先日、大阪で開催された個別指導研究会主催の勉強会にオブザーバーとして出席しました。
参加者の一人が、「塾(FC個別指導)と並行して『そろばん教室』を開いていて、50名ほど在籍しているのだが、1人も塾部門に移行してきてくれない」と嘆いていました。
直接その塾を訪れたわけではないので一般論になりますが、多分、そろばん教室と塾のマッチングができていないのでしょう。
今、少子化の流れを受け、対象学年を広げる塾が多くなりました。高校部ならば、映像教材を導入した自立学習型予備校に、小学低学年以下ならば、かつてのお稽古事や速読・速聴・英会話などのカルチャー部門に参入するのが定番となっているようです。その方向性自体は必然なのでしょうが、問題はボディゾーンとしている塾部門とのマッチングに無頓着なことです。
カルチャー部門(〇〇キッズ or 〇〇クラブの名称)を導入した塾の責任者に理由を尋ねると、たいていの場合「塾部門の見込み客獲得が目的で、利益は度外視しています」と言います。文字通り見込み客獲得に貢献しているのならばいいのですが、上記の塾のように「なかなかカルチャーから塾に移行してこない」という例を多く見掛けます。原因はマッチング・ミスです。

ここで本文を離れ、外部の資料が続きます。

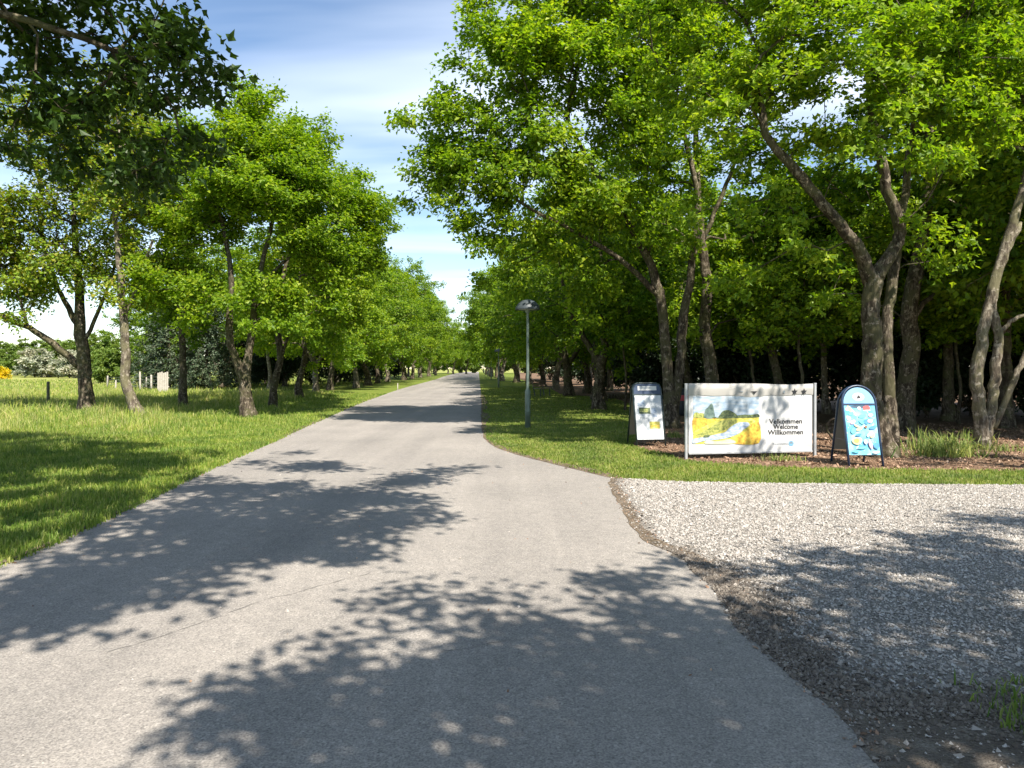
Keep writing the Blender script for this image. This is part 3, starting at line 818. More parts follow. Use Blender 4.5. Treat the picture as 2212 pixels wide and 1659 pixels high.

基幹部門の塾が個別指導で、平均月謝が2万円~3万円だとします。そろばん教室は3千円~5千円でしょうか。月額3千円のそろばん教室に通わせていた家庭が突然、2万円の塾に通わせるでしょうか。少し無理があるように感じます。言ってみれば、そろばん教室と個別指導塾は客層が違うのです。多分ですが、ロボット教室や英会話、高額な幼児教育の方が客層は合うのだと思います。安易に、小学生を集めることを目的にカルチャー部門に手を出すと失敗します。それでも、採算トントンくらい生徒が集まればいいのですが、「〇〇実験教室を開校してチラシを5回も入れたのに反応が0」という実例もあります。「〇〇英会話を導入したが生徒は1人」という実例もあります。
前述したように、対象学年を拡大する方向性は正しいことかもしれません。しかし、導入にあたっては慎重に検討し、ある程度の勝算の上で実行してください。
実は、高校部についてもマッチング-ミスは生じます。ライブ授業で定評のある塾が、映像教材を利用した自立学習型の高校部を新設しても、なかなか生徒が継続してくれないという事例は多いものです。
私の地元(愛知県)に英会話とそろばん等で小学生を5,000人近く集めている塾があります。学長の酒井先生の許可を得て紹介しますが、名大SKYという企業です(映像教材e-teacherの制作販売でも有名ですね)。カルチャー部門に特化して成功している例です。この塾の取り組みを見ていると、生半可なことでカルチャー部門を成功させるのは難しいということが分かります。
もし来春から新規事業の導入を考えているのでしたら、今から準備を始めても早すぎることはありません。年明け、セールスマンの「セールストーク」に乗せられて?安易に行動しませんように。